The Mark VIIM car # 164, registered PWK 700 in this painting, was driven by Ronnie Adams, Frank Bigger and Derek Johnston who started from Glasgow, along with 8 other Mark VIIs, won the rally.  

On the face of it, a large Mark VII saloon may seem an odd choice for a rally car, but it had a number of benefits over smaller, more ‘sporty’, cars. There was plenty of room in the car for driver, navigator and passenger and plenty of boot space for luggage and spare parts. There was enough room on the rear seat for drivers to take turns catching some sleep and the navigator had ample space for all his maps, notes and time keeping equipment.
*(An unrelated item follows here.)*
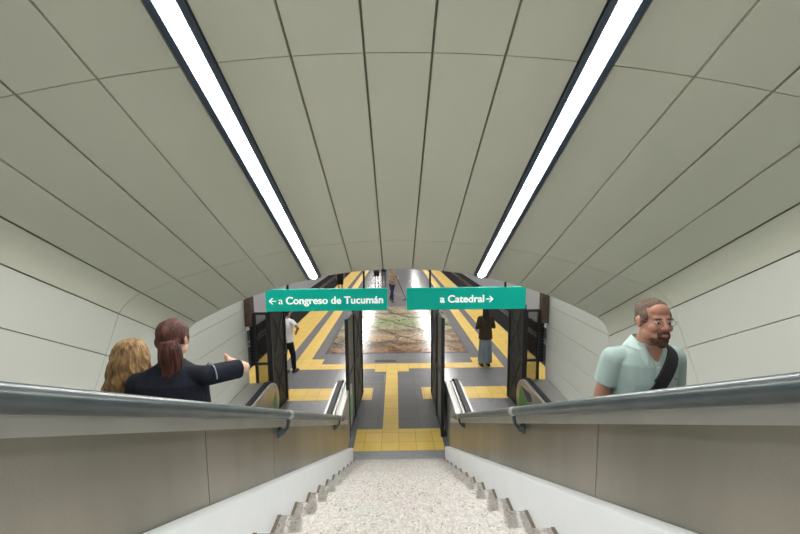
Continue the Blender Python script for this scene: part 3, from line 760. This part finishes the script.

The car was also big, heavy and well built, giving excellent traction in the snow and more than enough power to climb the steepest inclines and maintain a steady speed. The fact that 13 of the 15 Mark VIIs entered for the 1956 Monte Carlo rally finished is testament to their reliability and suitability for such events. Adams, a former winner on the Circuit of Ireland Rally, became the first person from Northern Ireland to win. 

1955 Jaguar Mark VIIM owned by HM Queen Mother

We don’t have PWK 700 in the collection but we do have one Mark VIIM which will help visitors understand the sheer size and scale of these large 1950s saloons. 

We have the 1955 Mark VII which was owned by HM The Queen Mother and she kept for about 20 years, registered as NLT 7.

The Queen Mother took delivery of this car in 1955, finished in a special metallic version of Royal Claret. This is an example of the Mark VIIM model which was produced from 1954, but was updated for Her Majesty with features from the later Mark VIII/IX models: such as the one-piece windscreen; improved lighting front and rear, including flashing indicators to replace the original trafficators and all round disc brakes.

She kept the car for her private motoring until 1973 when she replaced it with a 1973 Jaguar XJ12 Vanden Plas Saloon. The Mark VIIM came back to Jaguar and was re-registered as 464 HYV. It was subsequently transferred into the care of the Jaguar Daimler Heritage Trust and is maintained in roadworthy condition and MOTed.